4. I look at the map. The British Isles are a small archipelago. It would be a crying shame to create borders within them. Of course we are better together.
I am not aware that Scots had a problem with the union when the welfare state and the NHS were formed, and nor when the governments of the 1960s and 70s were pumping money into industries at Bathgate, Linwood, and Ravenscraig. It went bad on Scotland with Mrs Thatcher, and continued to worsen under Major then, less so, under Blair’s New Labour. The Blair years brought other things we didn’t vote for – the Iraq war, for example. In the sweep of history, it is a careless mistake to fix a 35-year itch, only half a lifetime in my case, with the drastic, irrevocable act of separation. But I realise that is a whole lifetime for a generation. For them it’s more than an itch, it’s more than the sort of disappointment you have to live with in a democracy. For them it’s gangrenous, and amputation is the only answer. Except that in this case the amputated limb is not discarded but has a life of its own.
This much I know. England hasn’t woken up yet. Maybe last week was the alarm bell, but, to continue the analogy, the Celtic countries have done nearly a day’s work and the English are still in their beds. The even-tide, by when these things must be sorted, fast approaches. And Westminster is far gone. It is rotten to the core. The lobbying, the revolving doors, the kow-towing to bankers, the expenses, the cosiness with foreign oligarchs, the remoteness from real people in the country, and now, for heaven’s sake, it looks like a monumental sex ring is about to be uncovered. Sickening, completely unacceptable, the relics of Empire. It has been hard to seem to be supporting a continuing relationship with it. I say that if Scotland is not well served in the next fifteen or twenty years, a departure from UK will be revived and it may well have my support. If I’m spared. Promises made in the heat of the campaign must be honoured. Other matters, like a parliament for England or some sort of federal arrangement, require a standing conference in which the political parties are minority participants, something like the Scottish Constitutional Convention of the 1990s. It’s urgent, but it needs time. Give it eighteen months at least. It must not be attached to the election cycle.

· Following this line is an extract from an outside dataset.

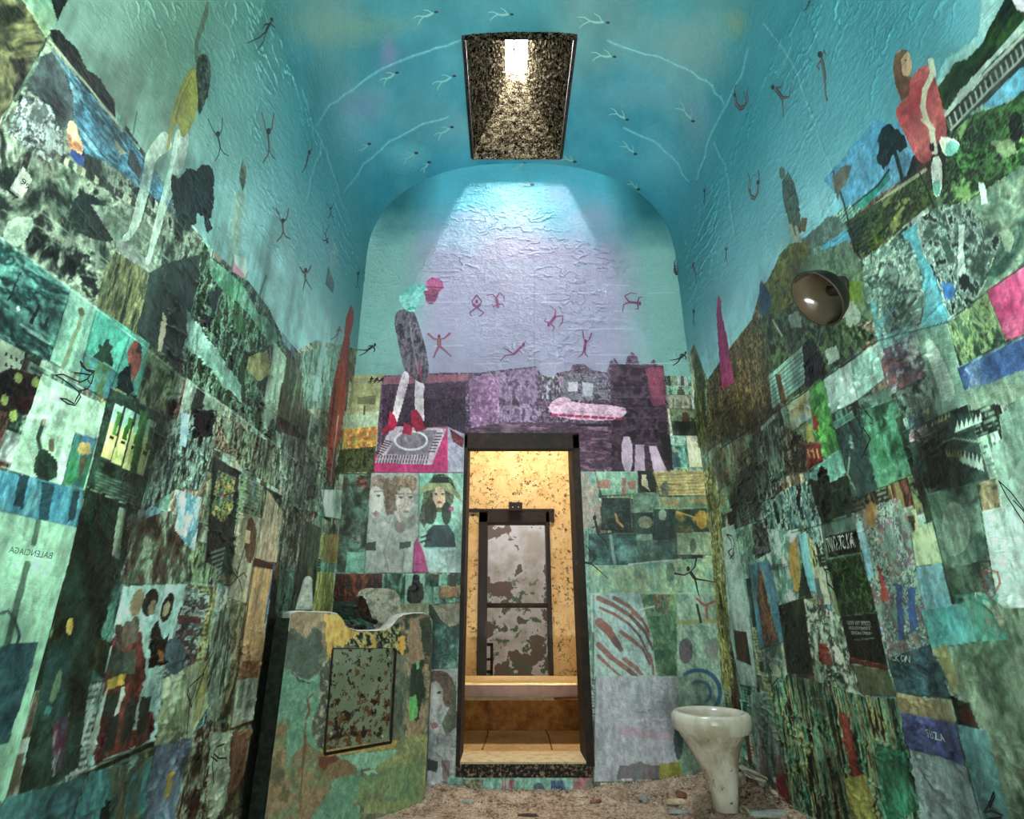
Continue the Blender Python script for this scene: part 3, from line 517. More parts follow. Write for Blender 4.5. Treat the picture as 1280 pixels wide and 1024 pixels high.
k = C('pale profile portrait of a woman low between the concrete block and the doorway'); P('537,837 573,836 569,994 529,994', 'a8b2b8 bcc4c8 8c969a', 8, 8, con=2, dt=.3, clip=k); P('537,838 556,838 568,850 569,872 562,886 553,880 548,862 538,852', '66503f 8c725a', 30, 30, sm=1); P('562,884 570,850 571,908 558,920 552,905', '4c5a48 6a705c'); oval(545, 868, 9, 16, 'c4c4c2', .9); oval(549, 866, 3, 1.8, '3a3836'); oval(543, 907, 5, 4, 'a85a70', .8); L('550,868 555,882 550,892', 2, 'd5d5d2', .8); P('532,948 548,952 546,966 531,962', '3c4444'); P('552,950 562,950 562,992 554,992', '7a5a5a', a=.6)
# right of the doorway
P('722,590 745,590 752,655 724,664', '8a948a a58c82 6c9c92', 20, 20, con=3); P('724,664 738,664 740,850 732,970 728,850', '7aa8a0 8fb8a8 5c7c78', 20, 10, con=3)
k = C('faded green picture with red curtain strips right of the doorway'); P('744,590 797,590 797,618 752,620', '74a08c 8cb8a0', 12, 12, clip=k)
for s in ('746,600 762,600 764,612 746,610', '778,598 783,598 782,620 776,620', '785,602 795,600 795,612 786,612'): P(s, 'b0685a a85c50', jag=2, a=.8)
P('797,589 816,589 815,616 800,614', '16261e 26382e'); P('802,594 807,594 812,614 802,606', 'a8a088', jag=1)
k = C('tan picture of a tiled roof near the right corner of the end wall'); P('816,590 879,588 882,620 825,620', 'a89c68 b8ac7c 8c7c4c', 8, 60, con=3, clip=k)
for i in range(7): L([(818, 594+i*4), (880, 592+i*4)], 1, '7a6438', .6)
oval(831, 612, 5, 11, '3f4c48 6a7468'); P('824,622 883,620 884,637 826,636', '5f9078 a0845c', 14, 60, con=3)
for s, cl, lb in (('752,622 788,622 790,663 752,663', '1a332f 2a4640 3f5f56', 'dark picture with one small orange flame right of the doorway'), ('790,617 824,615 824,641 792,643', '48685a 7a9480', None), ('790,641 817,640 816,667 792,668', '24423c 3c5c50', 'dark picture with a pale fan shape right of the doorway'), ('817,636 844,636 844,675 817,674', '1c3a36 35544e', 'dark teal page with a pale head near the right corner of the end wall'), ('844,637 883,635 888,666 845,667', '28423a 47604a c0903c', 'dark picture with an orange branch in the right corner of the end wall'), ('736,667 796,667 796,706 736,706', '224442 3f6c68 64928c', 'dark teal page with a pale veil right of the doorway'), ('796,676 845,674 846,702 796,705', '30504a 5c7f76', None), ('845,667 889,665 892,694 846,694', '86a288 a4b494', 'pale cream page with tiny drawn figures in the right corner')):
    P(s, cl, 14, 14, con=2.8, dt=.6, clip=C(lb) if lb else None)
L('769,643 772,652 778,658', 3, 'd09858'); oval(806, 653, 9, 8, '8f9474 a8a888'); oval(828, 644, 5, 7, '8ca090'); L('846,640 872,648', 1.5, 'c8a850'); oval(877, 650, 7, 12, 'c8943c b0a040', .85); L('763,670 768,704', 4, '9cb4b4', .7); oval(866, 682, 4, 9, '5a6c5a')
P('738,706 797,706 894,696 898,742 738,742', '78a694 8cb8a2 a4ba92 6a9486', 9, 9, con=2.6, dt=.4); oval(772, 722, 14, 12, 'a8b890 8aa890', .7); oval(838, 716, 6, 12, '6a7c64 4f6c5c', .7); L('786,706 820,702 850,700', 2, 'd8ece8', .8)
P('738,742 800,742 802,748 738,760', 'a0c0c0'); k = C('pale picture of red and white zebra stripes right of the doorway'); P('742,744 800,744 818,790 822,868 742,850', '9cbcbc aac8c8', 6, 6, clip=k)
for s, w0 in (('748,748 766,756 788,770 806,790 816,812', 6), ('750,760 768,768 786,780 800,796 812,822', 4), ('768,748 786,758 802,774 811,790', 5), ('749,778 760,788 768,800 776,812', 11), ('776,790 790,800 804,812 812,830', 5), ('748,806 764,822 786,838 806,856', 8), ('780,824 796,836 808,852', 6), ('748,820 760,832 776,846', 4), ('790,766 804,778 812,796', 3), ('812,818 816,834 817,852', 4)):
    q = pts(s)
    for i in range(len(q)-1):
        for t_ in (0, .5): L([q[i]+(q[i+1]-q[i])*t_, q[i]+(q[i+1]-q[i])*(t_+.5)], w0*(1-.5*(i+t_)/(len(q)-1))*random.uniform(.85, 1.15), '94605a' if i < 2 else '6c4c52', .85)
oval(812, 858, 6, 8, '4a3a44', .7, 0, 60, 3)
P('744,846 846,844 846,975 742,978', 'a0a6b8 b0b4c4 9aa4b0', 7, 7, con=2, dt=.3, clip=C('blank lavender sheet low between the doorway and the toilet')); P('770,905 842,918 840,926 775,918', 'b890a8', a=.5); P('775,958 800,952 830,960 828,975 770,975', '5f6c74 7c6064', 40, 14, jag=3, a=.8)
P('800,744 846,742 848,845 820,845 816,800', '5c8a6c 86a878 487058', 14, 14, con=3); P('812,770 846,770 846,844 822,844', '3f6a50 6c9470', 20, 20, con=3); L('801,762 818,758', 2, 'dff0ec', .7); P('816,742 838,744 834,768 820,766', '6a5448 8f8468 4a6a5c', 40, 20, con=3)
P('846,742 896,742 904,850 916,980 846,980', '84a898 9cb8a4 6f9488', 9, 9, con=2.6); oval(857, 814, 9, 16, '5a5862 74646c'); oval(890, 812, 8, 14, 'a07c80 7c8c88', .6); L('870,748 880,757 893,752', 2.5, 'b05048'); L('883,757 884,776', 2.5, 'b05048'); L('846,778 897,776', 5, 'a09c60', .8); L('871,756 876,778', 3, '2c3a38')
tt_ = np.linspace(-2.2, 1.0, 20); L(np.stack([872+28*np.cos(tt_), 866+28*np.sin(tt_)], 1), 5, '34608c', .75); L(np.stack([874+14*np.cos(tt_), 866+14*np.sin(tt_)], 1), 4, '3f6c94', .6)
P('824,955 850,952 852,975 824,976', '8c8c3c a09c48'); oval(848, 925, 6, 26, '3c5054', .8)
P('560,972 736,972 740,1000 556,1000', '5c9c94 90c4b4 74a8a8', 12, 9, con=3); P('627,974 643,974 641,994 625,994', 'b0a8a8 9a4858', 90, 3, con=6); oval(674, 990, 8, 12, '3f8ab0 5a6a70'); P('715,972 740,972 742,996 716,996', 'b46a78 8c8480', 20, 20); P('688,976 712,976 712,996 688,996', '8ab8b4 3f5a8a', 40, 9, con=4); P('578,974 604,974 604,986 578,986', 'a8a888 5c6048', 60, 60, con=4)
# ---- right wall, upper landscape
P('1165,115 1185,75 1222,45 1228,-10 1262,-14 1245,30 1220,66 1195,85 1178,120', '94c0b8 74b0b4', 8, 8, jag=5, a=.75); P('1262,-10 1285,-10 1285,16 1272,16', 'b8b8c8')
P('1030,225 1095,150 1150,165 1135,220 1090,250 1058,258 1042,240', '3a86be 5aa2ca 3f90bc', 6, 6, con=2.4, jag=3, a=.9)
P('1172,110 1194,78 1210,74 1226,58 1246,22 1262,-8 1272,12 1285,16 1285,26 1228,88 1202,112 1186,138 1175,132', '182c18 385a2a 22401c', 12, 12, con=3, jag=3)
P('1184,140 1215,98 1255,56 1285,22 1285,36 1240,78 1196,132', 'a4c6be 8cb4ac')
P('1183,146 1285,44 1285,90 1216,140 1194,168', '24362e 3f544a 182620', 14, 14, con=3); L('1182,145 1230,94 1285,40', 3.5, 'a8b8a8'); L('1190,162 1230,120 1285,66', 3, '98a898')
for i in range(15): x = 1188+i*6.4; y = 147-i*6.45; L([(x, y), (x+3, y+11)], 2.8, 'a0b0a0', .9)
P('1228,134 1250,112 1285,76 1285,112 1256,130 1236,136', '3a94c0 58b0d4', 8, 8, sm=1)
k = C('large garden picture with balustrade, pool and lawn in the upper right of the photo'); P('1188,168 1228,138 1256,131 1285,113 1285,205 1200,256 1185,262 1178,250', '244f24 4c8642 1a361c 76a45c', 14, 14, con=3, dt=.75, jag=3, clip=k); oval(1272, 158, 10, 18, '0e1c16 1c3024', .95, 0, 40, 3); P('1240,178 1262,172 1275,190 1255,200', '86a070 a0b088', jag=4, a=.7)
P('1096,176 1102,160 1110,156 1118,158 1130,168 1134,186 1126,192 1119,184 1114,202 1106,216 1098,202', '0f1e22 2a4042 142a2c', 60, 20, con=3.6, jag=5, clip=C('dark palm tree cut out left of the woman in the red dress', 'pasted_tree', 'cutout')); L('1118,186 1124,205 1131,235', 4.5, '1c302e')
P('1070,258 1092,236 1112,214 1114,224 1096,244 1080,262', '228074 34a08c'); L('1088,262 1120,238 1158,212', 4.5, '9ca480'); L('1066,258 1098,232 1112,212', 2, '14302c')
k = C('olive garden picture with a black iron gate below the woman in the red dress'); P('1056,278 1096,254 1126,236 1158,216 1180,208 1178,240 1164,256 1080,324 1070,312', '33481e 566628 243418 7a8440', 14, 14, con=3, dt=.75, clip=k)
for i in range(9): x, y = 1066+i*11, 296-i*7.4; tt_ = np.linspace(0, 5, 10); L(np.stack([x+5*np.cos(tt_), y+5*np.sin(tt_)], 1), 1.4, '101810', .9)
for i in range(8): L([(1062+i*2, 282+i*5), (1082+i*2, 270+i*5)], 1.5, '141c16', .8)
L('1042,214 1056,256 1070,312 1078,324', 2, '1c2c2a'); L('1150,216 1162,240 1168,258', 2, '101812'); P('1040,220 1058,206 1066,207 1060,225 1050,240 1048,252', '78705a 5c6458', jag=1.5)
k = F('seated woman in a red dress with long brown hair, upper right wall'); P('1120,66 1128,61 1137,64 1142,80 1139,94 1130,99 1119,86', 'b89c78 c8ac88', clip=k, sm=1)
P('1119,70 1129,61 1136,63 1128,74 1130,94 1140,96 1147,104 1140,118 1128,126 1121,108 1117,86', '5c3c2a 7a5238 442c20', 60, 14, clip=k)
P('1147,88 1160,80 1168,90 1174,112 1180,136 1185,160 1184,175 1172,180 1166,198 1156,206 1146,198 1134,172 1121,146 1121,133 1140,118 1138,102', 'a83840 b84c50 c05c5a 94303a', 9, 9, con=2.2, clip=k, sm=1)
L('1165,76 1168,92 1158,112 1155,134 1160,152 1168,162', 7, 'bcc8a8', 1, clip=k); L('1166,160 1170,190', 7, 'bcc8b4', 1, clip=k); P('1174,171 1192,172 1202,180 1196,193 1180,195', 'c4d8c4 d8e0cc', clip=k, sm=1); P('1186,174 1202,180 1196,193 1182,196', '64bcac', sm=1)
P('1164,198 1178,194 1179,232 1174,248 1167,242', 'b8ccc0 c8d8c8', clip=k, sm=1); P('1166,226 1178,226 1175,247 1168,243', '64bcac', sm=1); P('1163,180 1169,178 1170,190 1164,189', '38181c'); L('1130,160 1150,180', 1, 'd0808a', .5); oval(1134, 76, 1.5, 1.2, '2c1c14'); L('1154,150 1166,160', 4, 'c8ccb0')
k = F('slim woman in a dark coat seen from behind, walking above the round metal dish'); oval(978, 216, 4, 8, '5c5a48'); P('986,214 993,228 999,252 1003,290 997,296 988,284 979,246 978,228', '3a4a42 55665c 28362f', 40, 20, con=3, clip=k); L('989,282 997,308 1004,336', 4.5, 'b8ba9c', 1, clip=k); L('996,284 1003,308 1009,332', 4, 'a8aa8c', 1, clip=k); P('1003,272 1010,272 1008,290 1001,288', '6c583c', clip=k)
P('1005,302 1018,288 1036,270 1050,272 1062,286 1034,304 1012,312', '4f665c 6c8478', 20, 20, jag=3); P('1028,308 1060,286 1064,302 1036,328', '44a2ca', jag=2)
P('944,386 950,366 962,346 976,318 990,303 1012,304 1018,328 1004,346 992,382 966,398', '76762a 57602a 8c8836 40501f', 12, 12, con=3, jag=2, clip=C('olive yellow hillside picture behind the round metal dish')); P('950,348 958,358 966,372 962,396 955,402 949,384', '2c6486 1c4c6a', sm=1)
P('1010,320 1060,300 1076,325 1090,360 1096,400 1060,410 1050,372 1000,345', '3c5c48 6c8464 54745c', 20, 20, con=3, jag=2); P('1044,362 1060,350 1078,352 1080,372 1062,384', '76963a 5c7a34', 20, 20, jag=4)
P('944,400 992,382 1050,395 1098,420 1040,462 1030,474 984,502 960,470', '1a3020 3c5c36 667a50 22301c', 20, 12, con=3.4, dt=.9); P('985,395 1000,388 1004,408 990,412', 'b0c0b0', jag=3, a=.8); P('1050,380 1068,376 1078,400 1062,410', 'a0b4b0', jag=4, a=.8); P('1030,440 1046,432 1052,448 1036,456', 'a8c4b8', jag=3, a=.9); L('966,400 978,420', 2, 'c0c4a8')
P('868,432 874,452 882,476 884,560 872,560 868,500', '5c6434 34401f 86884c', 60, 9, con=3.4, jag=2, clip=C('tall narrow cypress picture in the right corner beside the mural', 'pasted_tree', 'cutout'))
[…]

Meantime, those in favour of a YES vote will have to decide whether to keep this flag of ‘independence’ flying or get on with the business of government within the union. In the next couple of decades many children will be born, who will need to be cared for and educated. Many streets will need to be swept and fixed. If the day-to-day issues are neglected in the name of some sort of higher goal, the as yet unborn voters of 2034 will have little for which to thank nationalist idealists. My fervent hope is that the Scottish broad left will awaken from its slumbers and find common cause with the energy and vision of the broad YES movement. There is much to do. Local democracy and accountability needs to be restored after a pounding from the over-centralising SNP government, for a start. We have leadership and experience to offer our friends and neighbours in the rest of UK as we all re-format our relationships. We really can have, as the NO campaign claimed, the best of both worlds.